▸ Exercise requirements: Without the pictures, print the lines running from the beginning of the material to the line containing "anthurium((b9 + .002, 9.02, TZ", both ends included.

▸ Stored data:
□ □ □ □ □

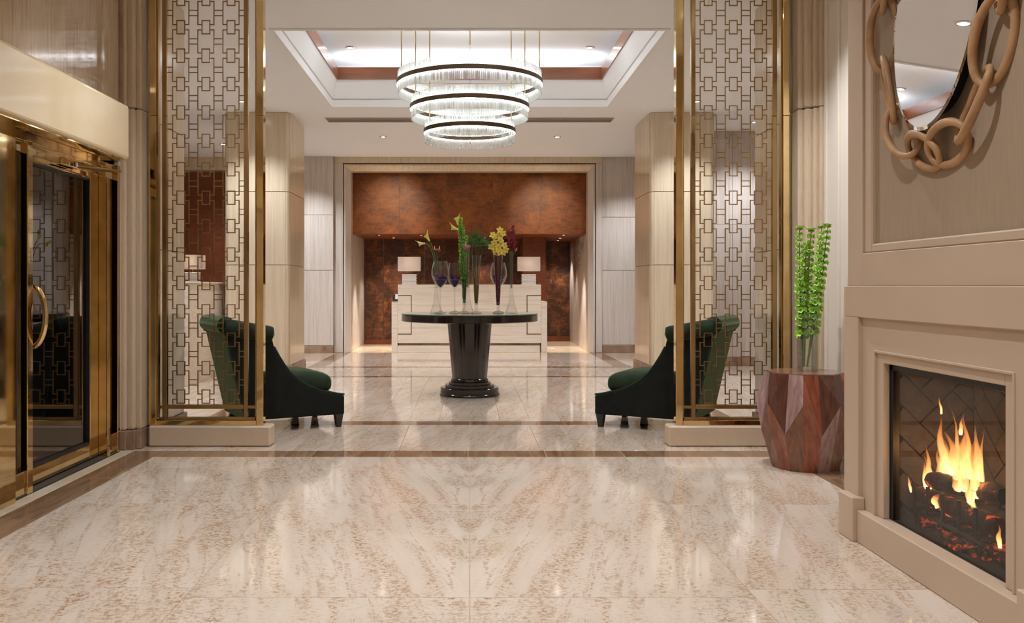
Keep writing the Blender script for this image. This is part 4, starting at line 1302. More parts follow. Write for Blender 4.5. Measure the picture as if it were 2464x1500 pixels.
def anthurium(base, mid, tip, face, size, label, mt='anthurium'):
    root = thing('anthurium', label, 'flower', tuple(base), group='red anthuriums')
    MB().tube(bez(base, mid, tip), 0.004, 6).build('stem', MT['dark_stem'], root, smooth=True)
    x, y, z = frame_of(face)
    n = 28
    vs = [Vector(tip)]
    for i in range(n):
        t = 2 * PI * i / n
        hx = 16 * math.sin(t) ** 3 / 17; hy = (13 * math.cos(t) - 5 * math.cos(2 * t) - 2 * math.cos(3 * t) - math.cos(4 * t)) / 17
        vs.append(Vector(tip) + x * hx * size + y * (hy * size * 0.9) + z * (-size * 0.25 * (hx * hx + hy * hy)))
    vs2 = [v_ - z * 0.002 for v_ in vs]
    fs = [(0, i + 1, (i + 1) % n + 1) for i in range(n)]
    m = n + 1
    fs2 = [(m, m + (i + 1) % n + 1, m + i + 1) for i in range(n)]
    sd = [(i + 1, m + i + 1, m + (i + 1) % n + 1, (i + 1) % n + 1) for i in range(n)]
    MB().add(vs + vs2, fs + fs2 + sd).build('spathe', MT[mt], root, smooth=True)
    MB().tube([Vector(tip) + z * 0.004, Vector(tip) + z * 0.02 + y * size * 0.4, Vector(tip) + z * 0.028 + y * size * 0.9], [0.005, 0.0055, 0.003], 8).build('spadix', MT['spadix'], root, smooth=True)
Y5 = 8.93
b5 = vpos(1125.7, Y5)[0]
anthurium((b5, Y5, TZ + 0.30), (b5, Y5, TZ + 0.6), px2w(1121, 594, Y5), Vector((-0.25, -0.75, 0.6)), 0.050, 'dark red anthurium leaf flower facing the front')
b1 = vpos(1050, 9.1)[0]
anthurium((b1, 9.1, TZ + 0.30), (b1, 9.1, TZ + 0.6), px2w(1056, 602, 9.08), Vector((0.5, -0.6, 0.5)), 0.036, 'small dark red bloom under the calla lilies')
anthurium((b1 + 0.003, 9.1, TZ + 0.32), (b1, 9.1, TZ + 0.6), px2w(1046, 601, 9.08), Vector((-0.4, -0.6, 0.7)), 0.026, 'smallest dark red bloom at left under the calla lilies')
b9 = vpos(1230.6, 9.02)[0]
anthurium((b9 + .002, 9.02, TZ + 0.30), (b9, 9.02, TZ + 0.6), px2w(1240, 604, 9.02), Vector((0.7, -0.4, 0.3)), 0.026, 'dark red anthurium drooping right below the red sprays')

# purple roses in goblets
def rose_mesh(seed, r):
    rnd = random.Random(seed); m = MB()
    for k in range(16):
        q = k / 15.0
        a = k * 2.4 + rnd.uniform(-.3, .3)
        rad = r * (0.18 + 0.75 * q)
        def f(u, v, a=a, rad=rad, q=q):
            th = a + (u - 0.5) * (2.4 - 1.0 * q)
            ro = rad * (0.72 + 0.38 * v + 0.16 * q * v * v)
            z = r * (-0.35 * q + v * (0.95 - 0.35 * q) - 0.2 * v * v * (2 * u - 1) ** 2)
            wob = 0.05 * r * math.sin(7 * u + a)
            return ((ro + wob) * math.cos(th), (ro + wob) * math.sin(th), z)
        m.grid(f, 7, 5)
    return m
def roses(px, y, zb, R_, label, grp):
    x, y = vpos(px, y)
    k = 4
    for i in range(k):
        a = 2 * PI * i / k + 0.5
        rr = R_ * 0.50
        o = rose_mesh(i + int(px), R_ * 0.52).build('purple_rose', MT['purple'], None, smooth=True)
        o.location = (x + rr * math.cos(a), y + rr * math.sin(a), zb + 0.078 + 0.004 * i); o.rotation_euler = (0.35 * math.sin(a) * -1, 0.35 * math.cos(a), a)
        tag(o, label.replace('purple rose in', 'purple rose at the %s of' % ('back right', 'back left', 'front left', 'front right')[i]), 'rose', grp)
    prof = [(0.0, -0.012), (0.016, 0.0), (R_ * 0.62, 0.036), (R_ * 0.84, 0.060), (R_ * 0.70, 0.068), (0, 0.066)]
    o = MB().lathe(prof, 24).build('rose_petals', MT['purple'], None, smooth=True)
    o.location = (x, y, zb); tag(o, label.replace('purple rose', 'purple petals under the roses'), 'petals', kind='stuff')
roses(1059.5, 8.97, TZ + 0.275, 0.070, 'purple rose in the leftmost goblet', 'purple roses in the leftmost goblet')
roses(1094, 9.12, TZ + 0.275, 0.058, 'purple rose in the second goblet', 'purple roses in the second goblet')
roses(1199.5, 9.22, TZ + 0.275, 0.069, 'purple rose in the goblet behind the orchids', 'purple roses in the rear goblet')

# bells of Ireland
def bell_whorl(m, c, r, s, rnd, tilt=0.0):
    k = 6
    for i in range(k):
        a = 2 * PI * i / k + rnd.uniform(-.35, .35)
        d_ = Vector((math.cos(a), math.sin(a), rnd.uniform(0.0, 0.45))).normalized()
        x, y, z = frame_of(d_)
        b = Vector(c) + d_ * r * 0.25
        ss = s * rnd.uniform(0.8, 1.15)
        def f(u, v):
            t = 2 * PI * u
            ro = ss * (0.12 + 0.5 * v ** 1.3) * (1 + 0.14 * v * math.cos(5 * t))
            return b + z * (ss * 0.85 * v) + x * ro * math.cos(t) + y * ro * math.sin(t)
        m.grid(f, 10, 4, wrap_u=True)
def bells(base, top, r0, r1, n, label, grp, z_start=0.25, bow=0.0, leafy=True, seed=1):
    rnd = random.Random(seed)
    base, top = Vector(base), Vector(top)
    root = thing('bells_of_ireland', label, 'flower', tuple(base), group=grp)
    mid = (base + top) / 2 + Vector((bow, 0, 0))
    pts = bez(base, mid, top, 20)
    MB().tube(pts, [0.0058 * (1 - 0.6 * i / 20) for i in range(21)], 6).build('stem', MT['stem'], root, smooth=True)
    for i in range(n):
        t = z_start + (1 - z_start) * (i / (n - 1)) ** 0.9
        q = (i / (n - 1))
        p = base * (1 - t) ** 2 + mid * 2 * t * (1 - t) + top * t * t
        r = r0 + (r1 - r0) * q
        m = MB(); bell_whorl(m, p, r, r, rnd)
        m.build('bell_whorl', MT['bells'], root, smooth=True)
    if leafy:
        m = MB()
        for i in range(5):
            a = i * 1.3 + rnd.random()
            d_ = Vector((math.cos(a), math.sin(a) * 0.7, 0.5)).normalized(); x, y, z = frame_of(d_)
            L = r0 * rnd.uniform(1.1, 1.6)
            def f(u, v):
                wv = math.sin(PI * min(1, v * 0.93 + 0.04)) * L * 0.48 * (1 + 0.15 * math.cos(14 * v))
                return top + z * L * v + x * wv * (2 * u - 1) + y * (0.25 * wv * (2 * u - 1) ** 2 - 0.2 * L * v * v)
            m.grid(f, 5, 7)
        m.build('top_leaf', MT['bells'], root, smooth=True)
b4 = vpos(1117, 9.16)[0]
for i, (tx, ty_, dx) in enumerate([(1107.5, 527, -0.004), (1112, 548, 0.006), (1121, 570, 0.010), (1124, 588, 0.0)]):
    bells((b4 + dx, 9.16 + 0.006 * (i - 1), TZ + 0.10), px2w(tx, ty_, 9.14 + 0.012 * i), 0.030, 0.021, 18, ['tallest bells of Ireland stem on the pedestal table', 'second tallest bells of Ireland stem on the pedestal table', 'shorter bells of Ireland stem leaning right in the flared vase', 'shortest bells of Ireland stem in the flared vase'][i], 'bells of Ireland on the table', 0.30, 0.0, False, i + 3)

# papyrus
Y6 = 9.05; b6 = vpos(1146, Y6)[0]
for i, (px, py) in enumerate([(1133, 592), (1143, 578), (1153, 584), (1163, 592)]):
    top = px2w(px, py, Y6 + (0.02 if i % 2 else -0.02))
    root = thing('papyrus_stem', ['papyrus stem leaning furthest left', 'tallest papyrus stem in the grassy vase', 'papyrus stem leaning slightly right', 'papyrus stem leaning furthest right'][i], 'plant', (b6, Y6, TZ + 0.2), group='papyrus stems')
    MB().tube(bez((b6 + 0.006 * (i - 1.5), Y6, TZ + 0.10), (b6 + 0.012 * (i - 1.5), Y6, TZ + 0.4), top), 0.0045, 6).build('stem', MT['dark_stem'], root, smooth=True)
    m = MB(); rnd = random.Random(i + 40)
    for k in range(70):
        a = rnd.uniform(0, 2 * PI); el = rnd.uniform(0.05, 1.45)
        d_ = Vector((math.cos(a) * math.cos(el), math.sin(a) * math.cos(el), math.sin(el)))
        L = rnd.uniform(0.09, 0.15)
        p1 = top + d_ * L * 0.5; p2 = top + d_ * L + Vector((0, 0, -L * 0.35 * math.cos(el)))
        m.tube([top, p1, p2], [0.0018, 0.0016, 0.0005], 3)
    o = m.build('blade_tuft', MT['papyrus'], root); o['kind'] = 'stuff'
o = MB().lathe([(0, 0), (0.0175, 0.0), (0.0255, 0.13), (0.024, 0.16), (0, 0.165)], 20).build('moss_filling', MT['moss'], None, smooth=True)
o.location = (b6, Y6, TZ + 0.125); tag(o, 'amber mossy filling in the papyrus vase', 'moss', kind='stuff')
# green stems seen through the bells vase
m = MB(); rnd = random.Random(5)
for k in range(70):
    z0 = rnd.uniform(0.14, 0.5); a = rnd.uniform(0, 2 * PI); rr = 0.017 * (0.6 + z0)
    m.tube([(rr * math.cos(a), rr * math.sin(a), z0), (rr * 1.1 * math.cos(a + .5), rr * 1.1 * math.sin(a + .5), z0 + 0.05)], [0.005, 0.004], 4)
o = m.build('leaf_filling', MT['dark_stem'], None); o.location = (b4, 9.16, TZ); tag(o, 'dark green leaves packed inside the bells of Ireland vase', 'leaves', kind='stuff')

# yellow orchids above deep red filling
Y8 = 8.98; b8 = vpos(1198.5, Y8)[0]
o = MB().lathe([(0, 0.0), (0.0145, 0.0), (0.020, 0.07), (0.0285, 0.24), (0.041, 0.46), (0.043, 0.49), (0, 0.50)], 24).build('red_petal_filling', MT['redfill'], None, smooth=True)
o.location = (b8, Y8, TZ + 0.085); tag(o, 'deep red petals packed inside the orchid vase', 'petals', kind='stuff')
m = MB(); rnd = random.Random(9)
for k in range(34):
    z0 = 0.10 + 0.42 * rnd.random() ** 1.6; a = rnd.uniform(PI, 2 * PI); rr = 0.0165 + (z0 - 0.1) * 0.055
    m.lathe([(0, -0.0025), (0.0022, -0.001), (0.0022, 0.001), (0, 0.0025)], 6, (rr * math.cos(a), rr * math.sin(a), z0))
o = m.build('white_berries', MT['berry'], None); o.location = (b8, Y8, TZ); tag(o, 'tiny white beads among the deep red petals', 'beads', kind='stuff')
def petal(m, c, dirv, nrm, L, W, cup=0.25, n=5):
    z = Vector(dirv).normalized(); y = Vector(nrm); y = (y - z * y.dot(z)).normalized(); x = z.cross(y)
    def f(u, v):
        wv = W * math.sin(PI * (0.08 + 0.92 * v) ** 0.75) ** 0.8 if v < 1 else 0.0
        return Vector(c) + z * L * v + x * wv * (u - 0.5) * 2 + y * (cup * L * (v * v) - cup * 0.8 * wv * (2 * u - 1) ** 2)
    m.grid(f, 5, 7)
def orchid(root, c, face, s, nm='blossom', mt='orchid', lip=True, spin=0.0):
    x, y, z = frame_of(face)
    m = MB()
    for k in range(5):
        a = PI / 2 + 2 * PI * k / 5 + spin
        petal(m, c, x * math.cos(a) + y * math.sin(a), z, s, s * 0.40, 0.22)
    o = m.build(nm, MT[mt], root, smooth=True)
    if lip:
        m = MB()
        def f(u, v):
            t = PI * (u - 0.5) * 1.3
            return Vector(c) + z * s * (0.10 + 0.25 * v) - y * s * (0.02 + 0.24 * v) + x * math.sin(t) * s * 0.12 + z * math.cos(t) * s * 0.08
        m.grid(f, 7, 4); m.build('lip', MT['orchid_lip'], o, smooth=True)
orc = thing('orchid_spray', 'large yellow cymbidium orchid blossoms above the red filled vase', 'flower', (b8, Y8, TZ + 0.45))
MB().tube(bez((b8, Y8, TZ + 0.45), (b8 + 0.01, Y8, TZ + 0.7), px2w(1199, 552, Y8)), 0.005, 6).build('stem', MT['stem'], orc, smooth=True)
OR = [(1203, 554, .1, .3), (1210, 562, .4, .2), (1186, 566, -.4, .2), (1197, 568, 0, .1), (1190, 583, -.3, 0), (1204, 577, .3, .1), (1182, 594, -.5, -.1), (1191, 601, -.2, -.1),
      (1213, 590, .4, .1), (1207, 586, .1, 0), (1217, 601, .5, -.1), (1203, 606, .1, -.2), (1195, 609, -.1, -.3), (1212, 607, .3, -.3), (1199, 594, 0, 0), (1201, 598, .2, -.1)]
for i, (px, py, fx, fz) in enumerate(OR):
    yy = Y8 - 0.03 - 0.02 * (i % 3)
    orchid(orc, px2w(px, py, yy), Vector((fx, -1, fz)), 0.040 if i not in (11, 3) else 0.044, spin=i * 0.37)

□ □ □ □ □

▸ Solved exercise:
Keep writing the Blender script for this image. This is part 4, starting at line 1302. More parts follow. Write for Blender 4.5. Measure the picture as if it were 2464x1500 pixels.
def anthurium(base, mid, tip, face, size, label, mt='anthurium'):
    root = thing('anthurium', label, 'flower', tuple(base), group='red anthuriums')
    MB().tube(bez(base, mid, tip), 0.004, 6).build('stem', MT['dark_stem'], root, smooth=True)
    x, y, z = frame_of(face)
    n = 28
    vs = [Vector(tip)]
    for i in range(n):
        t = 2 * PI * i / n
        hx = 16 * math.sin(t) ** 3 / 17; hy = (13 * math.cos(t) - 5 * math.cos(2 * t) - 2 * math.cos(3 * t) - math.cos(4 * t)) / 17
        vs.append(Vector(tip) + x * hx * size + y * (hy * size * 0.9) + z * (-size * 0.25 * (hx * hx + hy * hy)))
    vs2 = [v_ - z * 0.002 for v_ in vs]
    fs = [(0, i + 1, (i + 1) % n + 1) for i in range(n)]
    m = n + 1
    fs2 = [(m, m + (i + 1) % n + 1, m + i + 1) for i in range(n)]
    sd = [(i + 1, m + i + 1, m + (i + 1) % n + 1, (i + 1) % n + 1) for i in range(n)]
    MB().add(vs + vs2, fs + fs2 + sd).build('spathe', MT[mt], root, smooth=True)
    MB().tube([Vector(tip) + z * 0.004, Vector(tip) + z * 0.02 + y * size * 0.4, Vector(tip) + z * 0.028 + y * size * 0.9], [0.005, 0.0055, 0.003], 8).build('spadix', MT['spadix'], root, smooth=True)
Y5 = 8.93
b5 = vpos(1125.7, Y5)[0]
anthurium((b5, Y5, TZ + 0.30), (b5, Y5, TZ + 0.6), px2w(1121, 594, Y5), Vector((-0.25, -0.75, 0.6)), 0.050, 'dark red anthurium leaf flower facing the front')
b1 = vpos(1050, 9.1)[0]
anthurium((b1, 9.1, TZ + 0.30), (b1, 9.1, TZ + 0.6), px2w(1056, 602, 9.08), Vector((0.5, -0.6, 0.5)), 0.036, 'small dark red bloom under the calla lilies')
anthurium((b1 + 0.003, 9.1, TZ + 0.32), (b1, 9.1, TZ + 0.6), px2w(1046, 601, 9.08), Vector((-0.4, -0.6, 0.7)), 0.026, 'smallest dark red bloom at left under the calla lilies')
b9 = vpos(1230.6, 9.02)[0]
anthurium((b9 + .002, 9.02, TZ + 0.30), (b9, 9.02, TZ + 0.6), px2w(1240, 604, 9.02), Vector((0.7, -0.4, 0.3)), 0.026, 'dark red anthurium drooping right below the red sprays')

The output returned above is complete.